Kenapa demikian, sudah terlalu lama di DKI Jakarta , sebagai ibukota Negara mengalami stagnasi di bidang infrastruktur dan pelayanan public, tak bisa dipungkiri terpilihnya Jokowi – Ahok sebagai Gubernur dan Wakil, wajah Jakarta mulai meretas seperti kota – kota metropolitan di Negara – Negara maju. Lepas dari gaya kepemimpinan Ahok, kenyataannya kebijakan Gubernur satu ini membuah hasil dan dapat dinikmati oleh rakyat kecil yang selama ini kurang dipedulikan.
Kelahiran seorang pemimpin sejati memang tidak bisa dibendung oleh siapa pun, apalagi di era keterbukaan dan demokrasi mata rakyat tidak ttertutup umtuk melihat kebenaran yang telah dilakukan oleh para pemimpinnya. Kita patut bersyukur akhirnya negeri ini dikrim Tuhan pemimpin – pemimpin yang berkomitmen tinggi, tanpa takut untuk berpihak kepada yang lemah. Di daerah pun kini sudah mulai karakter pemimpin – pemimpin seperti itu, di harapkan akan lebih banyak lagi memimpin daerah - daerah minus menjadi daerah surplus.
Melihat jalannya persidangan kasus reklamasi pantai utara di Pengadilan Tipikor dengan Ahok sebagai saksi, terlihat Ahok dengan gamblang menjelaskan kronologi dan referensi peraturan hokum yang melandasi keputusannya, dan diungkapkan pula proyeksi pendapat DKI Jakarta yang akan mencapai ratusan trilyun bila kontribusi tambahan 15 persen diberlakukan. Dipihak lain, DPRD DKI Jakarta kukuh untuk mempertahankan kontribusi tambahan 5 %. Memang patut menjadi pertanyaan, mengapa DPRD seolah membela para pengembang, padahal secara peraturan, pemerintahan terdiri dari Legislatif dan Eksekutif, dalam hal ini Pemda DKI Jakarta dan DPRD DKI Jakarta. Sebuah logika yang cerdas dilontarkan Ahok dalam keterangannya sebagai saksi di Pengadilan Tipikor.

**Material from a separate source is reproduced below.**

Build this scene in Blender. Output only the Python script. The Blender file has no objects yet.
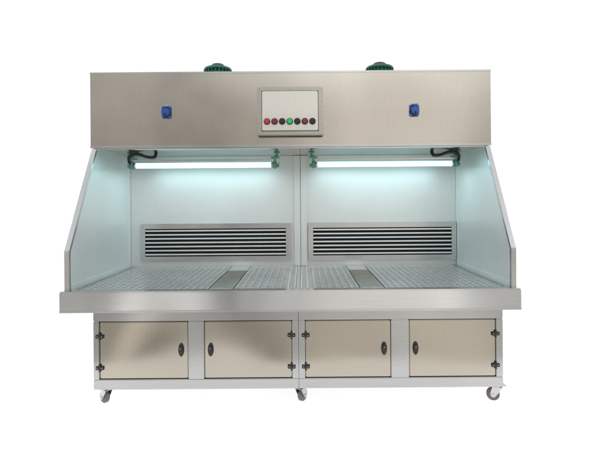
import bpy, bmesh, math
from mathutils import Vector, Matrix

sc = bpy.context.scene
sc.view_settings.view_transform = 'Standard'
sc.view_settings.look = 'None'
sc.view_settings.exposure = 0
COL = sc.collection

# ------------------------------------------------------------ materials
def new_mat(name):
    m = bpy.data.materials.new(name); m.use_nodes = True
    nt = m.node_tree
    return m, nt, nt.nodes['Principled BSDF']

def steel(name, col, rough=0.3, streak=(1, 1, 60), var=0.10, rvar=0.12, bump=0.02, wav=0.0, metallic=1.0):
    """brushed sheet metal: stretched grain + large soft smudges in roughness"""
    m, nt, b = new_mat(name)
    N, L = nt.nodes, nt.links
    tc = N.new('ShaderNodeTexCoord')
    mp = N.new('ShaderNodeMapping'); mp.inputs['Scale'].default_value = streak
    L.new(tc.outputs['Object'], mp.inputs['Vector'])
    n1 = N.new('ShaderNodeTexNoise'); n1.inputs['Scale'].default_value = 6; n1.inputs['Detail'].default_value = 6
    L.new(mp.outputs[0], n1.inputs['Vector'])
    oi = N.new('ShaderNodeObjectInfo')
    of = N.new('ShaderNodeVectorMath'); of.operation = 'ADD'
    L.new(tc.outputs['Object'], of.inputs[0]); L.new(oi.outputs['Location'], of.inputs[1])
    n2 = N.new('ShaderNodeTexNoise'); n2.inputs['Scale'].default_value = 2.2; n2.inputs['Detail'].default_value = 3
    L.new(of.outputs[0], n2.inputs['Vector'])
    mr = N.new('ShaderNodeMapRange'); mr.inputs[1].default_value = 0.3; mr.inputs[2].default_value = 0.7
    mr.inputs[3].default_value = 1 - var; mr.inputs[4].default_value = 1 + var
    ad = N.new('ShaderNodeMath'); ad.operation = 'ADD'
    h = N.new('ShaderNodeMath'); h.operation = 'MULTIPLY'; h.inputs[1].default_value = 0.5
    L.new(n1.outputs[0], ad.inputs[0]); L.new(n2.outputs[0], ad.inputs[1]); L.new(ad.outputs[0], h.inputs[0])
    L.new(h.outputs[0], mr.inputs[0])
    vm = N.new('ShaderNodeVectorMath'); vm.operation = 'SCALE'; vm.inputs[0].default_value = col
    L.new(mr.outputs[0], vm.inputs['Scale'])
    L.new(vm.outputs[0], b.inputs['Base Color'])
    mr2 = N.new('ShaderNodeMapRange'); mr2.inputs[1].default_value = 0.3; mr2.inputs[2].default_value = 0.7
    mr2.inputs[3].default_value = max(0.03, rough - rvar); mr2.inputs[4].default_value = rough + rvar
    L.new(n2.outputs[0], mr2.inputs[0]); L.new(mr2.outputs[0], b.inputs['Roughness'])
    b.inputs['Metallic'].default_value = metallic
    if bump > 0:
        bp = N.new('ShaderNodeBump'); bp.inputs['Strength'].default_value = bump; bp.inputs['Distance'].default_value = 0.01
        L.new(n1.outputs[0], bp.inputs['Height'])
        if wav > 0:
            n3 = N.new('ShaderNodeTexNoise'); n3.inputs['Scale'].default_value = 1.5; n3.inputs['Detail'].default_value = 0
            L.new(of.outputs[0], n3.inputs['Vector'])
            b2 = N.new('ShaderNodeBump'); b2.inputs['Strength'].default_value = wav; b2.inputs['Distance'].default_value = 0.10
            L.new(n3.outputs[0], b2.inputs['Height']); L.new(b2.outputs[0], bp.inputs['Normal'])
        L.new(bp.outputs[0], b.inputs['Normal'])
    return m

def paint(name, col, rough=0.4, metallic=0.0, emit=None, es=0.0, coat=0.0):
    m, nt, b = new_mat(name)
    N, L = nt.nodes, nt.links
    n = N.new('ShaderNodeTexNoise'); n.inputs['Scale'].default_value = 25; n.inputs['Detail'].default_value = 4
    tc = N.new('ShaderNodeTexCoord'); L.new(tc.outputs['Object'], n.inputs['Vector'])
    mr = N.new('ShaderNodeMapRange'); mr.inputs[3].default_value = 0.85; mr.inputs[4].default_value = 1.15
    L.new(n.outputs[0], mr.inputs[0])
    vm = N.new('ShaderNodeVectorMath'); vm.operation = 'SCALE'; vm.inputs[0].default_value = col
    L.new(mr.outputs[0], vm.inputs['Scale']); L.new(vm.outputs[0], b.inputs['Base Color'])
    b.inputs['Roughness'].default_value = rough; b.inputs['Metallic'].default_value = metallic
    b.inputs['Coat Weight'].default_value = coat
    if emit:
        b.inputs['Emission Color'].default_value = (*emit, 1); b.inputs['Emission Strength'].default_value = es
    return m

M_HOOD = steel('hood_steel', (0.57, 0.53, 0.475), 0.18, (60, 1, 1), 0.05, 0.05, 0.022, 0.27)
M_FRAME = steel('frame_steel', (0.58, 0.58, 0.575), 0.22, (1, 1, 40), 0.08, 0.08, 0.02, 0.25)
M_CAB = steel('cabinet_steel', (0.45, 0.45, 0.445), 0.18, (1, 1, 40), 0.08, 0.07, 0.02, 0.4)
M_DOOR = steel('door_steel', (0.44, 0.402, 0.34), 0.17, (50, 1, 1), 0.05, 0.05, 0.018, 0.6)
M_WALL = steel('wall_steel', (0.74, 0.745, 0.73), 0.46, (40, 1, 1), 0.04, 0.03, 0.015, 0.0, metallic=0.6)
M_SIDE = steel('side_steel', (0.82, 0.86, 0.855), 0.38, (1, 40, 1), 0.04, 0.05, 0.015, 0.2, metallic=0.5)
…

Fakta – fakta persidangan seperti menyulitkan DPRD DKI Jakarta untuk berkelit, apalagi Gubernur DKI Jakarta juga mempunyai referensi hokum yang cukup kuat tentang hak diskresi nya. Pada acara Jakarta Lawyer Club di TV One kemarin, ahli Hukum Tata Negara , Refly Harun sempat menyampai hak diskresi kepala pemerintahan di beberapa peraturan [perundangan. Secara akal sehat, kebijakan Ahok dengan bersikukuh terhadap kontribusi tambahan sebesar 15 persen tidak lah salah, sebab semua timbale balik dari pengembang rencana akan dimasukkan dalam kas rekening Pemda DKI Jakarta.

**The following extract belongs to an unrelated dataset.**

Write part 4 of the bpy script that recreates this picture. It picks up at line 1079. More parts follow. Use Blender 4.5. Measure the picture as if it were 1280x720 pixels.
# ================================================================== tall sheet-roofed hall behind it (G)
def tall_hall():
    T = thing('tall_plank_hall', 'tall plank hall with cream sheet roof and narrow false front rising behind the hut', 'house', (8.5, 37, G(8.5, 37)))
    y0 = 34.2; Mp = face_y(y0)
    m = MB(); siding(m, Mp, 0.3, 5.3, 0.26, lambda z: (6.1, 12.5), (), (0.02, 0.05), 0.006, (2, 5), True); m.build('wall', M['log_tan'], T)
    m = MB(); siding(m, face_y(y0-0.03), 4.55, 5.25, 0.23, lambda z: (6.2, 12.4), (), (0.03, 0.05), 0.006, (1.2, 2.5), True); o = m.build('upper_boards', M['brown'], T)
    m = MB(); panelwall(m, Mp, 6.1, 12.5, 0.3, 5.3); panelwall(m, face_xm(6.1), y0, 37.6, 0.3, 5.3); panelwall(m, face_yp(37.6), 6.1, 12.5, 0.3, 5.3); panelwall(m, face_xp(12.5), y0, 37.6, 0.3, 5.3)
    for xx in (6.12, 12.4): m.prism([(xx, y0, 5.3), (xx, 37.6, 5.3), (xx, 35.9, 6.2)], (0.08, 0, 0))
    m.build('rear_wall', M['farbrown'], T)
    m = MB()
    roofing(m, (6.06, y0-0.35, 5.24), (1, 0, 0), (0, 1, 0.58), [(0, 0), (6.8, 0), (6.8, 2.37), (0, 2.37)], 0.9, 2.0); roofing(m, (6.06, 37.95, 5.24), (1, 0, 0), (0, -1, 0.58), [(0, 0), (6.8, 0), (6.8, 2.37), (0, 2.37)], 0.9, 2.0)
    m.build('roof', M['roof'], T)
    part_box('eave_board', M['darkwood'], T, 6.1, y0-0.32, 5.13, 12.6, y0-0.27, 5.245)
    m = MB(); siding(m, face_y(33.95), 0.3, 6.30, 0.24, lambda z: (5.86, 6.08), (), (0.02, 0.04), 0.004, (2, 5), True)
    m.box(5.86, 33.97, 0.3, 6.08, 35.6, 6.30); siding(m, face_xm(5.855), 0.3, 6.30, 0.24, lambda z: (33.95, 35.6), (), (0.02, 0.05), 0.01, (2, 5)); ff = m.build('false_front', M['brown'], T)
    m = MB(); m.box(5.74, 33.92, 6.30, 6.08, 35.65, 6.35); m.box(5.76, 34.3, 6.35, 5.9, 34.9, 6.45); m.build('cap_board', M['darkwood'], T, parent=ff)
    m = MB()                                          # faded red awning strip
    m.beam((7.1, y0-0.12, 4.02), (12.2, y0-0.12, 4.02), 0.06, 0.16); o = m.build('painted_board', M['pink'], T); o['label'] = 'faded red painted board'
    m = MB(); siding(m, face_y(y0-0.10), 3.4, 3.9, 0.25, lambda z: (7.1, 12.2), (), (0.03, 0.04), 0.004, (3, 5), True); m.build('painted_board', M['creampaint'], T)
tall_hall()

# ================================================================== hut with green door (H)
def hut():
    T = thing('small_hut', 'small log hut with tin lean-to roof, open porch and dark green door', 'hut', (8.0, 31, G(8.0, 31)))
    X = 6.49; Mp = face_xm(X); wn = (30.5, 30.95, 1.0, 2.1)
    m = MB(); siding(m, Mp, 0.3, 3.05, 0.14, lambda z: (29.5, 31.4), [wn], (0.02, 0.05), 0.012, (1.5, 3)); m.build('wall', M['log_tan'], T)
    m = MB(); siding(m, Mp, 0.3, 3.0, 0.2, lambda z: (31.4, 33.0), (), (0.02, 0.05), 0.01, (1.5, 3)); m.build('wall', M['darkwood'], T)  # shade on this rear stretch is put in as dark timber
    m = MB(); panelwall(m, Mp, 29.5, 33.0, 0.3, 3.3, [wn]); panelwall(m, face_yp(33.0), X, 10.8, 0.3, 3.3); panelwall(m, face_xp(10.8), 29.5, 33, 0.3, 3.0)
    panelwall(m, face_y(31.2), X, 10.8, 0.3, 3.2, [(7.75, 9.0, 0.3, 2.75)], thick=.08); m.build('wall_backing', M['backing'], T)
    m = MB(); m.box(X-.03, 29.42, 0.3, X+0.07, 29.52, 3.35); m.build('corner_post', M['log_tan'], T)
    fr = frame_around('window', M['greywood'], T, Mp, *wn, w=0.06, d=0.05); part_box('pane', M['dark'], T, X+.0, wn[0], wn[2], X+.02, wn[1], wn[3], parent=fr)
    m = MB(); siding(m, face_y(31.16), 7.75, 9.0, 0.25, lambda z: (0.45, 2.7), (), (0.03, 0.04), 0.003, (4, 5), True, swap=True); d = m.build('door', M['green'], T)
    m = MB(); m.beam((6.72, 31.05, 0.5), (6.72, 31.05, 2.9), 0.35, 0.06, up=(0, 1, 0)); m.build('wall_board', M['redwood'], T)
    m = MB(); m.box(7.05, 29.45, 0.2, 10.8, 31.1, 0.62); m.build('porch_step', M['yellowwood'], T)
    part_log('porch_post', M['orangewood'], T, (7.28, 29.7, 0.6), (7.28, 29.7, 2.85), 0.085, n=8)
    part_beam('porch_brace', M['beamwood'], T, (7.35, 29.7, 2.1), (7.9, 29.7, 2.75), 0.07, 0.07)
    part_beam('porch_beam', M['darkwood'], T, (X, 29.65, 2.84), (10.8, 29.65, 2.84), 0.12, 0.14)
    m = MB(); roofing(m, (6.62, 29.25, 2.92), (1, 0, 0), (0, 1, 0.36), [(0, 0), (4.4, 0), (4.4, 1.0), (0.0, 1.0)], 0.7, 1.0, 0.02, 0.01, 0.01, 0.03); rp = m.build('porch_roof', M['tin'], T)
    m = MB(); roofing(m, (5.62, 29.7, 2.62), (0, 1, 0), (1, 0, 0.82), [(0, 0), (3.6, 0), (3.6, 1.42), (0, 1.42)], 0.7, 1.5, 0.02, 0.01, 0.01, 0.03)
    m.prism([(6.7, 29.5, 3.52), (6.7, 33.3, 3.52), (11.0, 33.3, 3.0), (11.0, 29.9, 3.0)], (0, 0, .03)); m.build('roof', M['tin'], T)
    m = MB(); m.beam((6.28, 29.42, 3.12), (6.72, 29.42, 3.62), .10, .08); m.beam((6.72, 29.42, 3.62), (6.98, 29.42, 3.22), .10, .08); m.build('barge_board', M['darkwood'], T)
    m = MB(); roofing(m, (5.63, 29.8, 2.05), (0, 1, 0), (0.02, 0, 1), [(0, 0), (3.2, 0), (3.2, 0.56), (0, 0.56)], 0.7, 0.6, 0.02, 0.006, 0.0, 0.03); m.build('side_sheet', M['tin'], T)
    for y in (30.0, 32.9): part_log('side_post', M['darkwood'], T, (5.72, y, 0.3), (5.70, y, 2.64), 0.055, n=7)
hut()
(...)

Yang menjadi pertanyaan, mengapa DPRD DKI Jakarta kukuh dengan 5 persen? Seharusnya pengembang mencurigai kenapa DPRD DKI Jakarta membela kepentingan mereka, bila ditelaah dengan cermat , pengembang sebagai pengusaha akan rugi tanpa batas. Mengapa? Siapa yang menjamin DPRD DKI Jakarta tidak meminta kontribusi dari pengembang secara tidak resmi, apakah pengembang mampu mengendalikan semua suara di Kebon Sirih untuk tetap tutup mulut soal kontribusi di luar aturan Raperda? Sebagai pengusaha, akan lebih mudah bila memberikan “kick back” satu pintu dan ada payung hukumnya sehingga tidak menjadi kegaduhan di kemudian hari.